Definition
Water in the atmosphere that can be seen, including clouds, fog, rain, drizzle, sleet, snow, and ice crystals. In icing discussions, the presence of visible moisture combined with temperatures at or below freezing is the condition under which structural icing can form on an aircraft.
Plain English
Water in the air you can actually see — clouds, fog, rain, snow, or anything similar. If the air is also cold enough to freeze, that water can stick to the aircraft as ice.
Context Anchor
Used in instrument weather flying and icing discussions, especially when deciding whether conditions could produce ice on the aircraft.
Derivation
Visible comes from a Latin word meaning “to see.” In this term, that matters because the moisture is not just invisible humidity; it is showing up as cloud, fog, rain, snow, or a similar form.
Why Pilots Care
Determines whether the aircraft is operating in conditions where structural icing may form, directly affecting equipment use and go/no-go decisions.
Grounding Statement
If you are flying through a cloud or precipitation in freezing conditions, you are in visible moisture and ice may form on the airplane.
Intuition Check
Visible moisture does not mean ordinary humidity that you cannot see.
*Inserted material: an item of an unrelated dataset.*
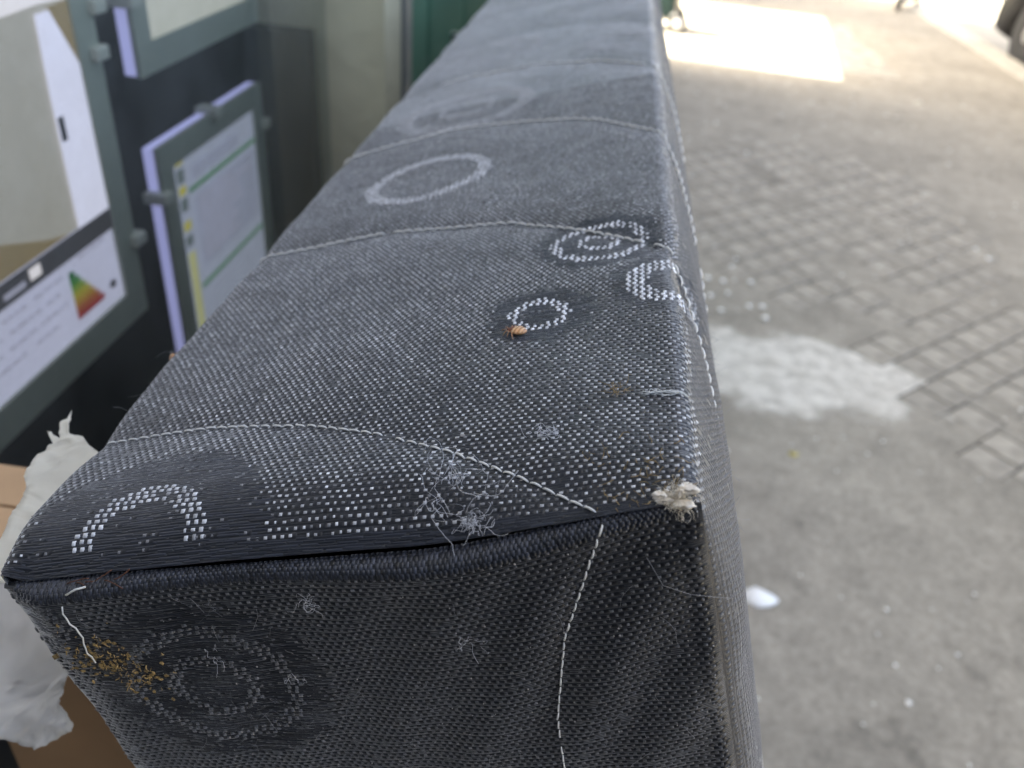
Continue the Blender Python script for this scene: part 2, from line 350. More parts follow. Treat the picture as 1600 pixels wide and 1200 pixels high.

It means moisture showing itself as cloud, fog, mist, rain, drizzle, or snow.
Example Sentence 1
With an outside air temperature of −5 °C and the aircraft entering a cloud layer, the pilot turned on the pitot heat because the flight was now in visible moisture below freezing.
Example Sentence 2
Flight into visible moisture below freezing temperatures requires monitoring for ice accumulation on the wings.